You may want to take the precaution of placing a fraud alert on your credit file. This lets creditors know to contact you before opening new accounts in your name. This is a free service which you can use by calling one of the credit bureau telephone numbers:

Equifax 1-800-525-6285     Experian 1-888-397-3742     Trans Union 1-800-680-7289

To alert individuals that we may not have reached directly, we have issued a press release describing the theft. We encourage you to check for more details on our Web site at http://newscenter.berkeley.edu/security/grad. The following Web sites and telephone numbers also offer useful information on identity theft and consumer fraud.

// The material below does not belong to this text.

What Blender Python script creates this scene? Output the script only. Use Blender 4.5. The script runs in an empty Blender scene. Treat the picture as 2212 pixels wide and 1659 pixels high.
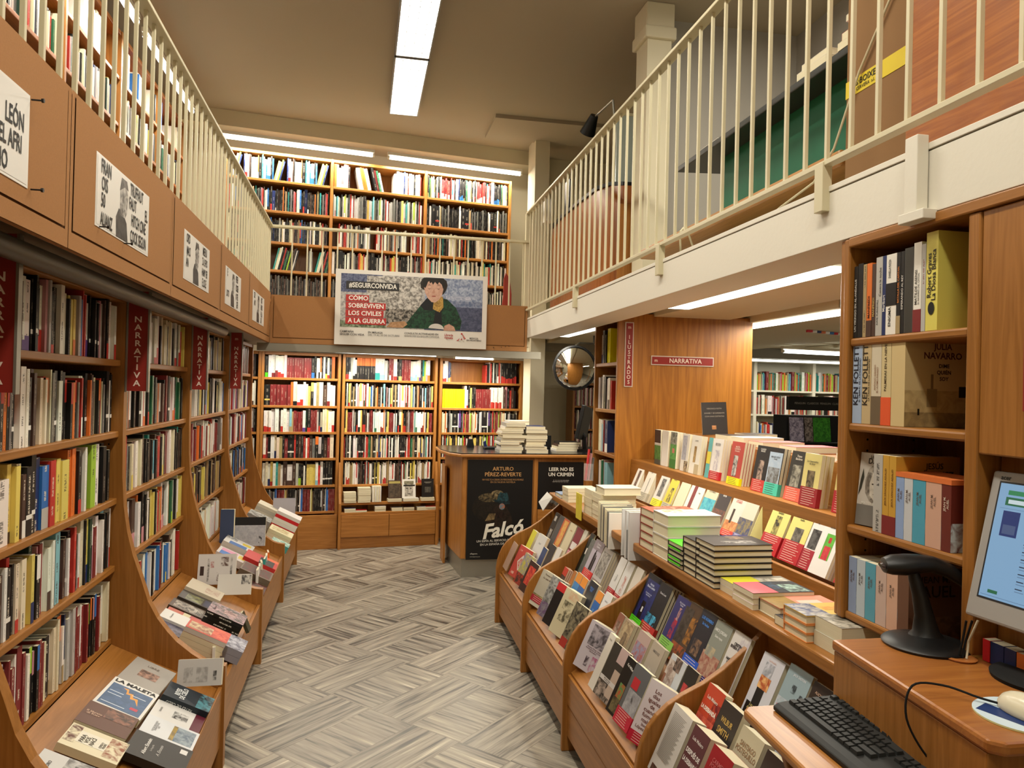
import bpy, bmesh, math, random, re
from math import sin, cos, radians, pi
from mathutils import Matrix, Vector
R = random.Random(7)
SC = bpy.context.scene
COL = SC.collection

# ------------------------------------------------------------------ camera
cam_data = bpy.data.cameras.new('camera')
cam_data.sensor_width = 36.0
cam_data.sensor_fit = 'HORIZONTAL'
cam_data.lens = 1640.0 / 2212.0 * 36.0
cam_data.clip_start = 0.05
cam = bpy.data.objects.new('camera', cam_data)
COL.objects.link(cam)
_f = 1640.0
_Y = Vector(((781 - 1106) / _f, -(833 - 829.5) / _f, -1)).normalized()
_h = Vector(((1781 - 1106) / _f, -(857.5 - 829.5) / _f, -1)).normalized()
_Z = _h.cross(_Y).normalized()
if _Z.y < 0: _Z = -_Z
_X = _Y.cross(_Z)
rot = Matrix((_X, _Y, _Z))
cam.matrix_world = Matrix.Translation((0, 0, 1.62)) @ rot.to_4x4()
SC.camera = cam

# ------------------------------------------------------------------ exposure and world
SC.view_settings.view_transform = 'Standard'
SC.view_settings.look = 'None'
SC.view_settings.gamma = 1.0
SC.view_settings.use_curve_mapping = False
SC.view_settings.exposure = 0.0
W = bpy.data.worlds.new('world'); SC.world = W
W.use_nodes = True
W.node_tree.nodes['Background'].inputs[0].default_value = (0.9, 0.82, 0.66, 1)
W.node_tree.nodes['Background'].inputs[1].default_value = 0.03
try:
    SC.cycles.max_bounces = 6
    SC.cycles.diffuse_bounces = 4
    SC.cycles.glossy_bounces = 3
    SC.cycles.use_denoising = True
    SC.cycles.sample_clamp_indirect = 6.0
except Exception: pass

def area(name, loc, sx, sy, power, col=(1.0, 0.93, 0.79), rx=0.0, rz=0.0, ry=0.0):
    l = bpy.data.lights.new(name, 'AREA'); l.shape = 'RECTANGLE'
    l.size = sx; l.size_y = sy; l.energy = power; l.color = col
    o = bpy.data.objects.new(name, l); COL.objects.link(o)
    o.location = loc; o.rotation_euler = (rx, ry, rz)
    return o
# big louvre fixtures on the main ceiling (two in view, more above and behind the camera)
for yy, pw, zz_ in ((6.335, 30, 4.1135), (5.10, 32, 4.1135), (3.0, 34, 4.097), (1.4, 38, 4.097), (-0.4, 40, 4.097)):
    area('ceiling_lamp_light', (0.31, yy, zz_), 0.23, 1.17, pw)
area('ceiling_lamp_light', (2.35, 3.0, 4.097), 0.22, 1.15, 40)  # added light, out of view, that brightens the right gallery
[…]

California Department of Consumer Affairs, Office of Privacy Protection:
http://www.privacy.ca.gov/cover/identitytheft.htm

Federal Trade Commission’s Website on identity theft: http://www.consumer.gov/idtheft/

Social Security Administration fraud line: 1-800-269-0271

Unfortunately, disreputable persons may contact you, falsely identifying themselves as affiliated with US Berkeley and offer to help. Please be aware that UC Berkeley will only contact you if you ask us, by email or telephone, for information. We recommend that you do not release personal information in response to any contacts of this nature that you have not initiated.

UC Berkeley deeply regrets this possible breach of confidentiality. Please be assured that we have taken immediate steps to further safeguard the personal information maintained by us. If you have any questions about this matter, please feel free to contact us at or toll free at 1-800-372-5110.

Sincerely,
Jeffrey A. Reimer
Associate Dean

In a few days I’ll post more about my experience with the “fraud alert” procedure.

UPDATE 11:45pm – I should add that I gave Berkeley my ‘personal data’ when I applied to their computer science PhD program in 2003. (I ended up at Princeton.) Why, two years later, are they still holding on to this information?